Gesellschaft

Der exotische Mauerstädtler

 

Künstler und Wahlberliner: Thomas Eller Foto: Nadine Dinter (Copyright)

Thomas Eller, internationaler Künstler und Preisträger, hat sich bewusst für Berlin entschieden, um hier zu arbeiten und zu leben. Seine Kunst ist in besonderer Weise mit der Stadt und dem damaligen zerbröckelnden Sozialismus verbunden.

 

 

Ein Gesicht besteht aus einer Stirn, zwei Augen, einer Nase, einem Mund und einem Kinn. Das Haar setzt darüber an, manchmal auch schon im Gesicht. Thomas Ellers Augen sind braun, die Haare dunkelbraun und vorne etwas länger. Das Kinn ziert ein Dreitage-Bart, die Augenbrauen sind hochgezogen und spitz. Sie verleihen dem Gesicht einen leicht überheblichen Ausdruck. Doch das verschmitzte Lächeln, das seine Mundwinkel umspielt, macht ihn wieder sympathisch.

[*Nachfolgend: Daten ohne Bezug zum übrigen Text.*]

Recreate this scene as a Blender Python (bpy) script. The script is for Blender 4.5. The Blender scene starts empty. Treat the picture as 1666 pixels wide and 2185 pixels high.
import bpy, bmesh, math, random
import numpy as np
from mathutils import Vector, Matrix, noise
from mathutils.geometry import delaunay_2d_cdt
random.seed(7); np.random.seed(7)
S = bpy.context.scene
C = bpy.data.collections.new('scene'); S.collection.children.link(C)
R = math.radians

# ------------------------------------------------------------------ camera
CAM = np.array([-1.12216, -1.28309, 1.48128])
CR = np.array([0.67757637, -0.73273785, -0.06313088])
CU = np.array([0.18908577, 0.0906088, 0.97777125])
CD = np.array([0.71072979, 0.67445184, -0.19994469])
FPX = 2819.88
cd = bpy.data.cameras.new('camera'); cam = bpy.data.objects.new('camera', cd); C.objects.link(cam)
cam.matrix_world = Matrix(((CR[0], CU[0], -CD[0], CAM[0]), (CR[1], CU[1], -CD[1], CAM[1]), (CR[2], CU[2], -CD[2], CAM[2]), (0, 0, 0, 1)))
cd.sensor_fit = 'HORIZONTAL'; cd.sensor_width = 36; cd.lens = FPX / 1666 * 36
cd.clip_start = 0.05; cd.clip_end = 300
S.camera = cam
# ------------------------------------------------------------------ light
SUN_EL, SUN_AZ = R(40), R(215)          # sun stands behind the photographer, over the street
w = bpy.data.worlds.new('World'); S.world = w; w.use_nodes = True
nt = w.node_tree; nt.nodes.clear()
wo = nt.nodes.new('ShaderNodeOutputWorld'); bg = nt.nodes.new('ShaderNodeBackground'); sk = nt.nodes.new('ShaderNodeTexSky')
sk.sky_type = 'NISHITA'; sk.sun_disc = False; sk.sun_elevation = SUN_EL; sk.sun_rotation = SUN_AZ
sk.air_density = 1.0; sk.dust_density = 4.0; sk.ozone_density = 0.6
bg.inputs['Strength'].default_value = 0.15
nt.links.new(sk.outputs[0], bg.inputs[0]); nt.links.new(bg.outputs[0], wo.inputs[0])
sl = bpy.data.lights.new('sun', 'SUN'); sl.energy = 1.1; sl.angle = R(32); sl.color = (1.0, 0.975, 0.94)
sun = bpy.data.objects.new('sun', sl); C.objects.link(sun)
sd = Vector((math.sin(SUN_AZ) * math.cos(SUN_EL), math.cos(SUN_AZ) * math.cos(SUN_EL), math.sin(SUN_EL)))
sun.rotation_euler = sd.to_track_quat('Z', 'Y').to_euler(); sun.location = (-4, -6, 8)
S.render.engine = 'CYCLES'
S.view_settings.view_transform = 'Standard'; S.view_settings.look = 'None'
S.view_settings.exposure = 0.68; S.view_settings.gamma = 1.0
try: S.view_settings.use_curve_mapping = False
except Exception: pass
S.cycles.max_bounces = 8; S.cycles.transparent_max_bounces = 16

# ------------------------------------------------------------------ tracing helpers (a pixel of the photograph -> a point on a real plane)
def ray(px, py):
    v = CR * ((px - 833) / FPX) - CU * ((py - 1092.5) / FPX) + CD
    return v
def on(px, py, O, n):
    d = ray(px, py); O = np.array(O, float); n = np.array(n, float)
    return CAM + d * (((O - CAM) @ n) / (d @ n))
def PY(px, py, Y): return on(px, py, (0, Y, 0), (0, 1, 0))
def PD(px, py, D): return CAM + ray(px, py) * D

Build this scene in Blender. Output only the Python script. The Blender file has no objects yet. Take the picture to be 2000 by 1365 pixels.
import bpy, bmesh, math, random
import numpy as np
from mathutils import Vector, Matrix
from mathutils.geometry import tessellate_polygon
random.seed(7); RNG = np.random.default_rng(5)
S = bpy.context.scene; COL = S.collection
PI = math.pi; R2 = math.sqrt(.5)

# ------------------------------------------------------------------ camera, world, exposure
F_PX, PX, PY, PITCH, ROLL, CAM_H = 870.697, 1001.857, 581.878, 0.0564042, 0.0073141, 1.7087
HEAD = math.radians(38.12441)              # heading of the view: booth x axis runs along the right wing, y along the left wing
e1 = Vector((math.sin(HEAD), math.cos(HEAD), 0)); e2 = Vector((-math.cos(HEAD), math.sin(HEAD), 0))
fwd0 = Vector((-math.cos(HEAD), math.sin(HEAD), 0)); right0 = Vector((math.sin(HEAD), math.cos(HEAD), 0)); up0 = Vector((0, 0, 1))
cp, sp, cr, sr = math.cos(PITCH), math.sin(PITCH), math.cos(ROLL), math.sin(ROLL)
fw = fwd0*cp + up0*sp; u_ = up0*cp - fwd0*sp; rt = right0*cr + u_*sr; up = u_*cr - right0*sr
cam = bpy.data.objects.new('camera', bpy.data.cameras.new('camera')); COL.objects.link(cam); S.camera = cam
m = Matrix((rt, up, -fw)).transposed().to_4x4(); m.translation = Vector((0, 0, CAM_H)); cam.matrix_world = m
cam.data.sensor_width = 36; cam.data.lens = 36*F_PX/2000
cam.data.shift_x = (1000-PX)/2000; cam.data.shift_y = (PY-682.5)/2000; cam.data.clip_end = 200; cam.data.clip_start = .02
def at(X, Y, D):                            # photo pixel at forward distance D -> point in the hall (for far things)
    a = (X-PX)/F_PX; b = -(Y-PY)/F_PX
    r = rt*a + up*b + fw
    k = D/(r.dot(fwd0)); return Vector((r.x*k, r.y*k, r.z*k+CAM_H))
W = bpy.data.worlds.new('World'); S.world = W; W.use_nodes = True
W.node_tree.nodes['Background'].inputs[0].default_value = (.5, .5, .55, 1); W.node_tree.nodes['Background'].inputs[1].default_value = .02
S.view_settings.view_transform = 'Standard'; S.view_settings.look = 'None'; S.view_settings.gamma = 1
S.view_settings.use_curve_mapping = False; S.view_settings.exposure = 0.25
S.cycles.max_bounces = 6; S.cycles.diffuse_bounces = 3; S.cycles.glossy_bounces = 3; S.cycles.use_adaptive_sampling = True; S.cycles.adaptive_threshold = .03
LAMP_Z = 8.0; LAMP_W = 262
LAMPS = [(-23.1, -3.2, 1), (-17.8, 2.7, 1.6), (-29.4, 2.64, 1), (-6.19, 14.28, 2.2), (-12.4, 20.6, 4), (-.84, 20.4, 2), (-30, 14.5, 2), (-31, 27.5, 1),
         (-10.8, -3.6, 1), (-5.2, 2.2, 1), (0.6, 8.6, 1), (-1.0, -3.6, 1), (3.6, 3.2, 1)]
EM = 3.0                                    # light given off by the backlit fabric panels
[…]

Eller ist Künstler und er lebt in Berlin, genauer gesagt in Kreuzberg. Das ist nicht verwunderlich, wo Kreuzberg und Kunst schon fast Synonyme für einander geworden sind. Der 46–Jährige wohnt in einem Kreativhaus, dem Aqua Carré, das unterschiedlichste Menschen beherbergt und berufliches und soziales Zusammenleben fördert: Fotografen, Designer und Architekten, Maler, Bildhauer, Musikproduzenten, PR-Agenturen und sogar Köche. Ein wahres Mekka an Kreativität inmitten von Plattenbau und sozialem Brennpunkt am Moritzplatz, der zum einen abgeschieden und zum anderen nah am Zentrum gelegen ist. In Kreuzberg entdeckte er eine „schräge Gegend, in der alles schnell erreichbar ist“.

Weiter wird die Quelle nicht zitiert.